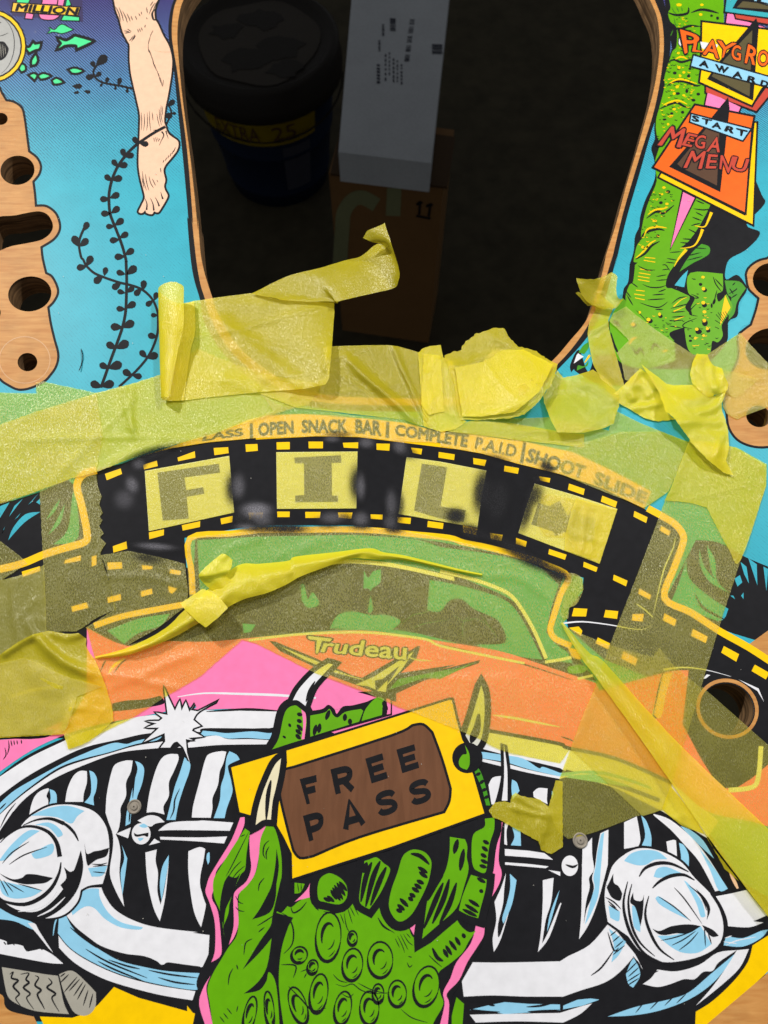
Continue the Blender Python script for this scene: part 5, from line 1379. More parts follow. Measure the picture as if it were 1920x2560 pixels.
SEED = [0]
def tape(label, outline, ridges=(), lifts=(), hinge=None, wr=0.10, jag=1.2, step=9.0, group='pieces of yellow masking tape', gap=0.10, name='masking_tape', op=0.70):
    """sheet that drapes over what lies below. ridges: (path, width, mm) creases; lifts: (point, radius, mm) bulges; hinge: (p, q, mm per 100 px, power)"""
    SEED[0] += 1; sd = SEED[0] * 3.7
    if op < 0.5: step = 6.0
    q, _ = pts(outline)
    edge = resample(smooth(q, True, 5), 4.5)
    rnd = random.Random(SEED[0])
    edge = [(a + jag * noise.noise((a * .13, b * .13, sd)) * 1.6 + rnd.uniform(-.25, .25) * jag, b + jag * noise.noise((a * .13, b * .13, sd + 9)) * 1.6 + rnd.uniform(-.25, .25) * jag) for a, b in edge]
    eu = np.array([a for a, b in edge]); ev = np.array([b for a, b in edge])
    gu, gv = np.meshgrid(np.arange(eu.min(), eu.max(), step), np.arange(ev.min(), ev.max(), step))
    gu = gu + (np.arange(gu.shape[0])[:, None] % 2) * step / 2
    m = inside(gu, gv, edge); gu, gv = gu[m], gv[m]
    if len(gu):
        d, _ = seg_dist(gu, gv, edge + edge[:1]); k = d > step * .45; gu, gv = gu[k], gv[k]
    v, f = fill([edge], list(zip(gu, gv)))
    ridges = list(ridges)
    if op < 0.5:                                          # loose tape: a handful of thin straight creases
        for _k in range(3 + int(len(gu) / 700)):
            a, b = rnd.choice(edge), rnd.choice(edge); m_ = (a[0] * .5 + b[0] * .5 + rnd.uniform(-12, 12), a[1] * .5 + b[1] * .5 + rnd.uniform(-12, 12))
            t0, t1 = rnd.uniform(0, .3), rnd.uniform(.7, 1)
            pth = 'U:%f,%f %f,%f %f,%f' % (a[0] + (m_[0] - a[0]) * t0, a[1] + (m_[1] - a[1]) * t0, m_[0], m_[1], m_[0] + (b[0] - m_[0]) * t1, m_[1] + (b[1] - m_[1]) * t1)
            ridges.append((pth, rnd.uniform(4.5, 8), rnd.uniform(.12, .38)))
    def feat(u, v):
        h = wr * 1e-3 * (nz2(u, v, .016, sd) + .6 * nz2(u, v, .045, sd + 5)) + wr * 1e-3
        for path, w, mm in ridges:
            p = [a[:2] for a in pts(path)[0]]
            if len(p) > 2: p = smooth([(a, b, False) for a, b in p], False, 3)
            dd, s = seg_dist(u, v, p)
            h = h + mm * 1e-3 * np.exp(-(dd / w) ** 2) * np.clip(np.sin(np.pi * np.clip(s * .92 + .04, 0, 1)) * 2.2, 0, 1)
        for c, r, mm in lifts:
            a = pts(c)[0][0]; h = h + mm * 1e-3 * np.exp(-((u - a[0]) ** 2 + (v - a[1]) ** 2) / r ** 2)
        if hinge:
            (a, b), s, pw = [x[:2] for x in pts(hinge[0])[0]], hinge[1], hinge[2]
            L_ = math.hypot(b[0] - a[0], b[1] - a[1]); dd = ((b[0] - a[0]) * (v - a[1]) - (b[1] - a[1]) * (u - a[0])) / L_
            h = h + s * 1e-3 * (np.clip(dd, 0, None) / 100) ** pw
        return h
    hb = hm_soft(v[:, 0], v[:, 1])
    h = hb + gap * 1e-3 + feat(v[:, 0], v[:, 1])
    co = [P(a, b, z) for (a, b), z in zip(v, h)]
    me = bpy.data.meshes.new(name); me.from_pydata(co, [], [tuple(int(i) for i in t) for t in f]); me.materials.append(tape_material(op))
    me.polygons.foreach_set('use_smooth', [True] * len(f)); me.update()
    ins_ = inside(GU, GV, edge)
    ff = feat(GU[ins_], GV[ins_])
    HM[ins_] = np.maximum(HM[ins_], hm_at(GU[ins_], GV[ins_]) + gap * 1e-3 + np.minimum(ff, .9e-3))
    return link(name, me, None, label, 'masking tape', group=group)

def cr(a, b, c, d, t):
    return 0.5 * (2 * b + (c - a) * t + (2 * a - 5 * b + 4 * c - d) * t * t + (3 * b - a - 3 * c + d) * t ** 3)
def refine(G, n):
    """Catmull-Rom refinement of a grid along its first axis"""
    R = []
    m = len(G)
    for i in range(m - 1):
        for j in range(n): R.append(cr(G[max(0, i - 1)], G[i], G[i + 1], G[min(m - 1, i + 2)], j / n))
    R.append(G[-1]); return np.array(R)
def sheet(label, rows, n=6, base=None, rough=0.06, group='pieces of yellow masking tape', name='masking_tape', drape=True, op=0.23):
    """rolled or folded tape: rows of 'x,y,mm' points, each row one line across the piece"""
    SEED[0] += 1
    G = []
    for r in rows:
        t = 'U'; row = []
        for w in r.split():
            if ':' in w: t, w = w.split(':')
            x, y, h = [float(a) for a in w.split(',')]; ox, oy, k = TILES[t]
            row.append((ox + x / k, oy + y / k, h * 1e-3))
        G.append(row)
    G = np.array(G)
    G = refine(G, n); G = refine(G.transpose(1, 0, 2), n).transpose(1, 0, 2)
    H, W, _ = G.shape
    if drape: G[..., 2] += hm_at(G[..., 0], G[..., 1])
    G[..., 2] += rough * 1e-3 * nz2(G[..., 0], G[..., 1], .05, SEED[0] * 2.3)
    jit = nz2(G[..., 0], G[..., 1], .12, SEED[0] * 1.7)
    for e in (0, -1): G[e, :, 1] += jit[e] * 1.5; G[:, e, 0] += jit[:, e] * 1.5
    me = bpy.data.meshes.new(name)
    me.from_pydata([P(*G[i, j]) for i in range(H) for j in range(W)], [], [(i * W + j, i * W + j + 1, (i + 1) * W + j + 1, (i + 1) * W + j) for i in range(H - 1) for j in range(W - 1)])
    me.materials.append(tape_material(op)); me.polygons.foreach_set('use_smooth', [True] * len(me.polygons)); me.update()
    return link(name, me, None, label, 'masking tape', group=group)

# --- flat layers first, lying straight on the print
tape('wide green-looking tape sheet over the printed windshield under the film strip',
     'K:815,1010! 1658,920! L:800,912! 1200,948! M:0,1005! 560,1145 900,1285 1075,1300! 1180,1345! 1185,1450 1130,1560 1065,1590! 1055,1680! 1010,1722! S:250,340! 205,450! 20,900! R:1658,690! 1200,590 1000,490! 800,410 320,222! 0,80! L:480,2125! 0,1885! K:1280,1855! 1235,1560! 840,1500! 825,1250',
     ridges=[('L:100,1200 400,1080 640,1010', 8, .35), ('M:0,1220 300,1310 620,1340 760,1400 900,1530', 7, .5), ('K:1050,1190 1240,1070 1480,1010', 7, .4), ('L:260,1210 460,1080', 6, .3)], jag=.5)
tape('tape over the left lower corner of the film strip',
     'J:830,790! 1060,752! 1300,800 1530,860! 1560,1080! 1545,1200 1480,1260! 1300,1400! 1040,1545! 710,1390! 950,1240! 880,900', ridges=[('J:880,970 1150,965 1400,1010 1540,1060', 6, .35), ('J:1360,870 1450,960 1540,1000', 7, .3)], jag=.6)
tape('orange-looking tape over the pink hood left of the rope of tape',
     'J:715,1385! 1040,1545! 1480,1400! K:900,1610! 1235,1560! 1282,1850! J:1658,1795! 1400,1945! 1110,2130! O:860,430! 565,570! 555,450! 600,100! J:800,1700!',
     ridges=[('J:850,1790 1050,1790 1250,1850 1480,1890', 7, 1.0), ('J:900,1880 1150,1800 1400,1680 1650,1600', 9, .9), ('J:1300,1760 1330,1880 1370,1940', 7, .4)], jag=.6)
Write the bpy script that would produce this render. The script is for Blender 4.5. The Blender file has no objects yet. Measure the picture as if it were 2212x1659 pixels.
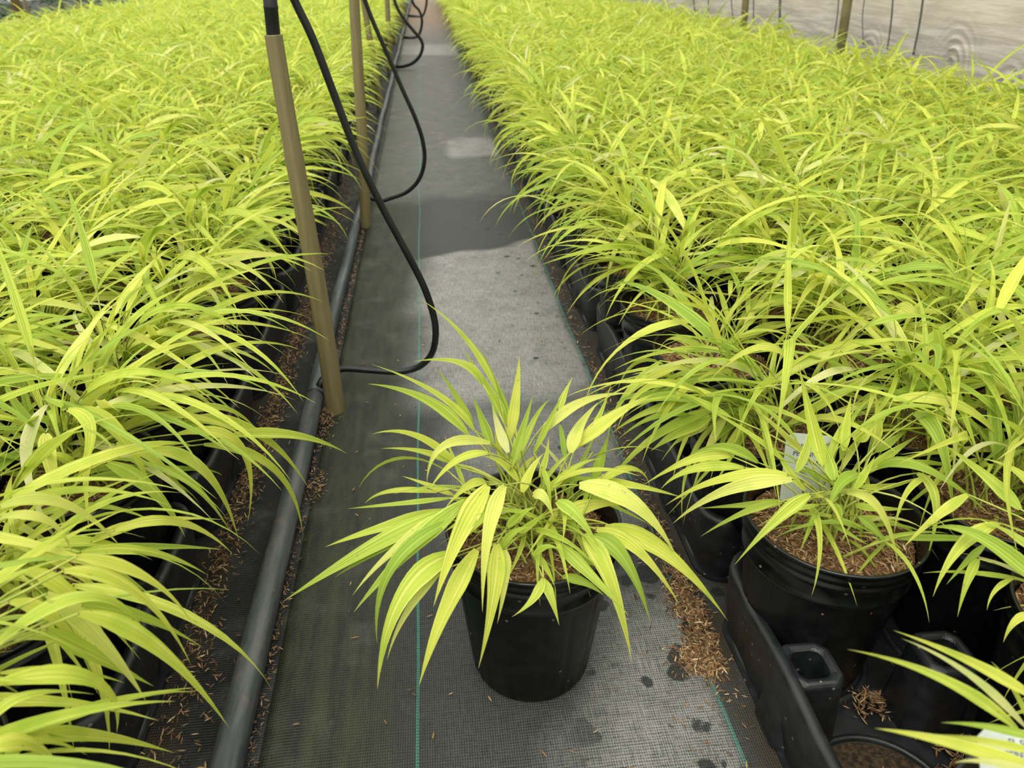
import bpy, math, random
import numpy as np
from mathutils import Vector, Matrix, Euler

R = random.Random(11)
C = bpy.context.scene.collection
PI = math.pi

# ---------------------------------------------------------------- camera
IW, IH, FPX = 2212.0, 1659.0, 1600.0
CAM_Z, PITCH, YAW = 0.65, math.radians(29.885), math.radians(6.124)
cam_d = bpy.data.cameras.new('camera')
cam = bpy.data.objects.new('camera', cam_d); C.objects.link(cam)
cam_d.sensor_width = 36.0
cam_d.lens = FPX / IW * 36.0
cam_d.clip_start = 0.02
cam_d.clip_end = 200
cam.location = (0, 0, CAM_Z)
cam.rotation_euler = (PI / 2 - PITCH, 0, -YAW)
cam_d.dof.use_dof = True
cam_d.dof.focus_distance = 0.80
cam_d.dof.aperture_fstop = 10.0
bpy.context.scene.camera = cam

# ---------------------------------------------------------------- sky, sun, exposure
sc = bpy.context.scene
world = bpy.data.worlds.new('overcast_sky'); sc.world = world
world.use_nodes = True
wn = world.node_tree
bg = wn.nodes['Background']
# even overcast sky: zenith three times as bright as the horizon, dark ground below it
_tc = wn.nodes.new('ShaderNodeTexCoord'); _sx = wn.nodes.new('ShaderNodeSeparateXYZ'); _rp = wn.nodes.new('ShaderNodeValToRGB')
wn.links.new(_tc.outputs['Generated'], _sx.inputs[0]); wn.links.new(_sx.outputs[2], _rp.inputs[0])
_e = _rp.color_ramp.elements
_e[0].position = 0.0; _e[0].color = (0.33, 0.325, 0.31, 1)
_e[1].position = 1.0; _e[1].color = (1.0, 0.985, 0.95, 1)
wn.links.new(_rp.outputs[0], bg.inputs[0])
bg.inputs[1].default_value = 1.7
sc.cycles.max_bounces = 5; sc.cycles.diffuse_bounces = 3; sc.cycles.glossy_bounces = 1; sc.cycles.transmission_bounces = 2
sc.cycles.adaptive_threshold = 0.12
sun_d = bpy.data.lights.new('sun', 'SUN'); sun_d.energy = 2.2; sun_d.angle = math.radians(50)
sun_d.color = (1.0, 0.96, 0.86)
sun = bpy.data.objects.new('sun', sun_d); C.objects.link(sun)
sun.rotation_euler = (math.radians(24), math.radians(-14), 0)
sc.view_settings.view_transform = 'Standard'
sc.view_settings.look = 'None'
sc.view_settings.exposure = 0.36
sc.view_settings.gamma = 1.0
sc.view_settings.use_curve_mapping = False


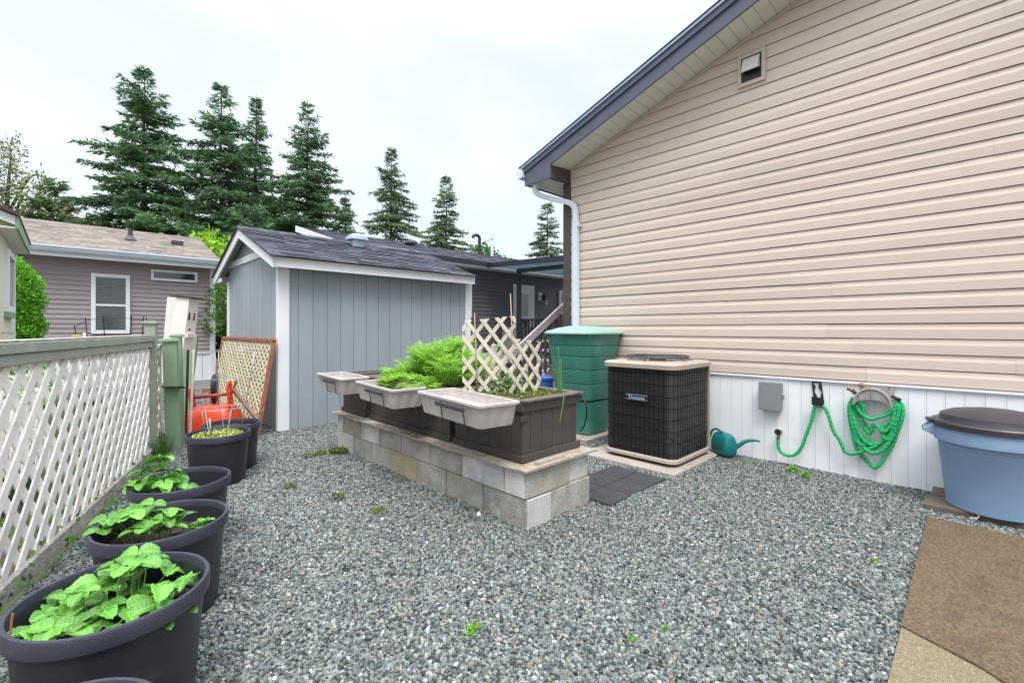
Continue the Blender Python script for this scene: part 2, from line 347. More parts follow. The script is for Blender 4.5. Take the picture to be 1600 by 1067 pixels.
def vwall(mb, p0, p1, z0, top, pitch, gw, gd, nrm, first=None, rnd=None):
    """vertical grooved boards from p0 to p1 (2D); top(s)->z"""
    rnd = rnd or random.Random(2)
    p0 = Vector((*p0, 0)); p1 = Vector((*p1, 0)); Ln = (p1 - p0).length; d = (p1 - p0) / Ln; n = Vector((*nrm, 0))
    s = 0; nxt = first or pitch
    while s < Ln - 1e-5:
        e = min(nxt, Ln); tt = rnd.random(); e2 = min(e + gw, Ln)
        def col(a, b, da, db):
            A = p0 + d * a - n * da; B = p0 + d * b - n * db
            mb.quad((A.x, A.y, z0), (B.x, B.y, z0), (B.x, B.y, top(b)), (A.x, A.y, top(a)), tt)
        col(s, e, 0, 0)
        if e < Ln: col(e, e, 0, gd); col(e, e2, gd, gd); col(e2, e2, gd, 0)
        s = e2; nxt = s + pitch - gw
def shingles(mb, O, u, sv, wd, Ln, expo, tab, th, rnd, clipu=None):
    O = Vector(O); u = Vector(u).normalized(); sv = Vector(sv).normalized(); n = u.cross(sv).normalized()
    if n.z < 0: n = -n
    i = 0; s = 0.0
    while s < Ln - 1e-3:
        e = min(s + expo, Ln); x = -rnd.random() * tab
        while x < wd:
            xe = min(wd, x + tab * rnd.uniform(.55, 1.35)); a = max(0, x)
            if xe - a > .002:
                lift = th * rnd.uniform(.8, 1.3); b = xe - .004
                A = O + u * a + sv * s; B = O + u * b + sv * s; Cc = O + u * b + sv * (e + .01); D = O + u * a + sv * (e + .01); t = rnd.random()
                mb.add([A + n * lift, B + n * lift, Cc + n * .001, D + n * .001, A - n * .002, B - n * .002], [(0, 1, 2, 3), (4, 5, 1, 0), (5, 2, 1), (4, 0, 3)], t)
            x = xe
        s = e; i += 1
    mb.add([O - n * .004, O + u * wd - n * .004, O + u * wd + sv * Ln - n * .004, O + sv * Ln - n * .004], [(0, 1, 2, 3)], .3)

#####

▸ **STATED TASK**:
Begin at the line that has "Write the bpy", stop after the line that has "from mathutils import Vector, Matrix, Euler", and reproduce every line between them exactly and nothing else. Pictures stay out of the copy.

▸ **THE COMPLETED TASK**:
Write the bpy script that would produce this render. The script is for Blender 4.5. The Blender file has no objects yet. Measure the picture as if it were 2212x1659 pixels.
import bpy, math, random
import numpy as np
from mathutils import Vector, Matrix, Euler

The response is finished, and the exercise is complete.